Jenny’s voice was earnest, her body was erect. Sean, however, was still unsure. It would be several months before he felt comfortable enough to regain some of his former spunk. At the moment he was mostly supine.
“And what about these sins?” I asked Sean.
“Well, I don’t drink anymore. I’m trying not to curse. To tell you the truth, I feel a lot better. I do crave a dip every now and then. But all of those things are bad for you, even if you do them a little. It’s probably better that I don’t.”
“We’re not perfect,” Jenny said. “But God doesn’t expect us to be. We pray for each other. We’re trying to do better. Whatever God has planned, that’s what will happen—”
Far away the generator emitted its midnight cough and slowly, inescapably, ground to a halt. Within several seconds Sean’s circuit breaker snapped and the lights went dark in the room.

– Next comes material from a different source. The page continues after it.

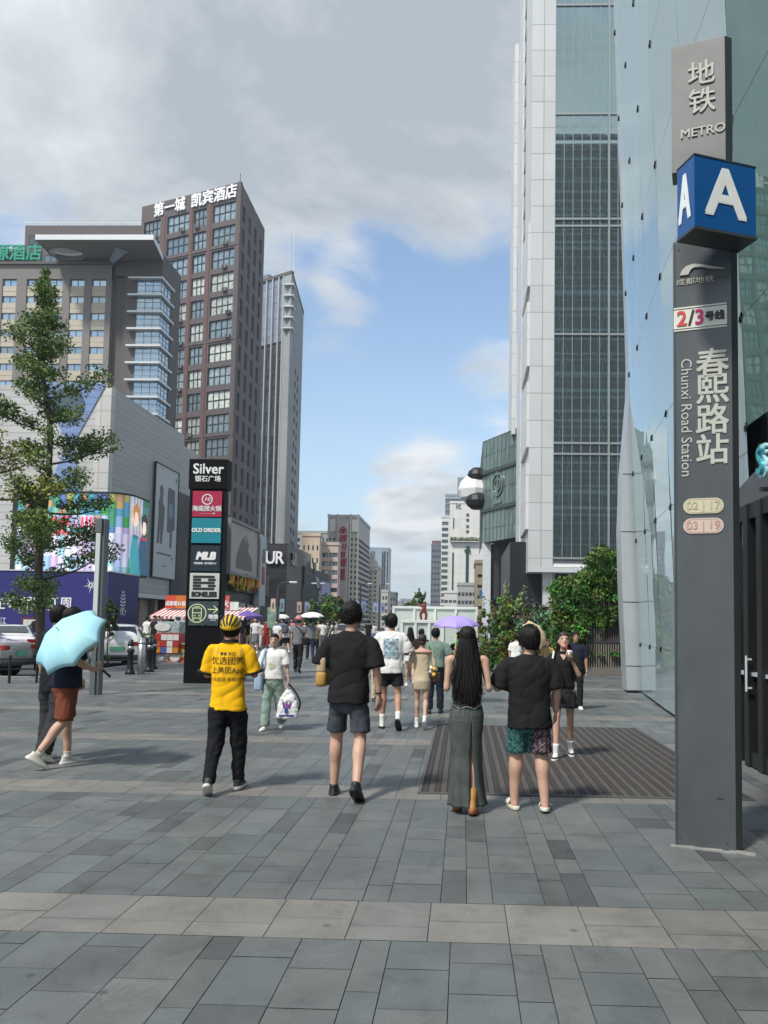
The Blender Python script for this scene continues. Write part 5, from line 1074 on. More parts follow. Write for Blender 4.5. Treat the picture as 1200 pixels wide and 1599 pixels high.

“Do you believe in ghosts?” Sean asked.
“Why? Don’t you have battery power?” I said.
“Only when we hit a bump in the road and the cables under the sink stick in place.”
“Sean, we have to get a new trailer,” Jenny whined.
“But I like it in the dark,” he cooed.
I made my way to the door.
It was late Friday night on the eve of September, less than a week later, when I walked into Ruby Tuesday’s behind Atlantic City Raceway and happened onto Darryl from the props department and a few of his friends at the bar. Like almost everyone else, they were dreaming of escape. Our race down the coast, now well under way, was moving much faster than our ascent. After a few weeks on the Jersey shore and a brief stop on Chesapeake Bay we would be making a long autumn dash toward the Gulf of Mexico, followed by the gradual slide toward winter quarters in De Land. Darryl and his buddies, like many of the workers, needed money for the journey. I decided to ask them my “question of the day.”